Fishing for both finfish and shellfish has long been an important source of income throughout the coastal area of North Carolina. The state's relative isolation from major markets, the absence of efficient transportation systems, and the perishable nature of the product combined to limit the profitability of fishing until the late nineteenth century. In 1890 shad, herring, oysters, mullet, and bluefish accounted for more than 99 percent of the products of the state's fisheries. By 1940, however, nearly half of the commercial catch was in shrimp and hard-shell crabs, and the once-important shad and herring fisheries were on the verge of extinction.
Fishing techniques have varied with species and with advancing technology. The pound net, employed beginning in the nineteenth century in sound fishing, allowed fish to swim into an enclosed area but prevented them from exiting. More or less permanently set in sound waters, pound nets and their markers were familiar sights. Also common were seine nets, thrown out and drawn around a school of fish by a work crew. For larger species such as sturgeon and red drum heavy tackle has been employed. A disappearing method, which was still used at the end of the twentieth century on the Outer Banks, is "haul net seining" from ocean beaches. In the nineteenth century, this method involved setting a net between two boats just beyond the surf, beaching the boats, and pulling the net to shore by hand. By the mid-1900s, four-wheel drive vehicles provided the pulling power. The technique was favored during seasons when large schools of migrating fish, such as bluefish or sea trout, were likely to swim close to shore.
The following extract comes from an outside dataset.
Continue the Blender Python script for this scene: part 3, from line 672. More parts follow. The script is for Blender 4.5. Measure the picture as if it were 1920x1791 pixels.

Although the technology of transporting fresh fish advanced considerably in the late nineteenth century, the preferred method for most food species-such as mullet, mackerel, and shad-was to salt the fish before shipping to extend the life of the product. For sturgeon as well as shad in some seasons, the fishery yielded not the flesh of the species but rather its roe (eggs). An adult female sturgeon in Pamlico Sound, for example, might weigh a half-ton and yield 100 pounds or more of roe, which was salted and sold as caviar. Shad roe was considered a delicacy both locally and in northern urban markets. The emphasis on fish roe as a product for these two fisheries helped lead to declines in numbers and the quick disappearance of mature sturgeon from Pamlico Sound waters.
As the twentieth century progressed, the shrimp fishery declined, but the greatly increased culinary interest in crabmeat-combined with the continuing availability of large quantities of hard-shell crabs in the sounds and an astounding increase in the number of crabbers and crab pots-resulted by 1999 in blue crabs accounting for more than one-third of the total statewide catch of edible finfish and shellfish. Meanwhile, the catch of croaker, bluefish, flounder, king mackerel, spot, and weakfish maintained respectable levels.
Aquaculture, or fish farming, also grew in economic importance in North Carolina during the 1980s and 1990s. The National Fisheries Institute reported that farmed fish production increased at a nationwide average rate of 10.7 percent a year since 1984, as compared to only 2.6 percent for total livestock meat production. By the early 2000s there were approximately 250 individuals in North Carolina licensed for pond and tank aquaculture, with total food-fish aquaculture sales totaling more than $19 million. Trout was the most profitable species, followed by hybrid striped bass, catfish, and softshell crab.
The menhaden fishery developed in the state not to supply food to market but to extract oil and other uses from the menhaden, sometimes known locally as the "fat-back." The processing of menhaden oil and meal has been an important part of the economy of many coastal communities, especially in the Beaufort area. The menhaden fishery was probably the biggest, most profitable fishery in North Carolina from the late nineteenth to the mid-twentieth century. Atlantic menhaden has continued to be plentiful and heavily harvested, although the species is less profitable than such resources as crabs and shrimp. In 1998 fishing crews harvested more than 57 million pounds of menhaden, with a dockside value of $4 million. Culturally, the fishery made a unique contribution to coastal tradition: the work chanteys and lifestyles of early menhaden fishing crews have remained an important and colorful part of the coastal heritage.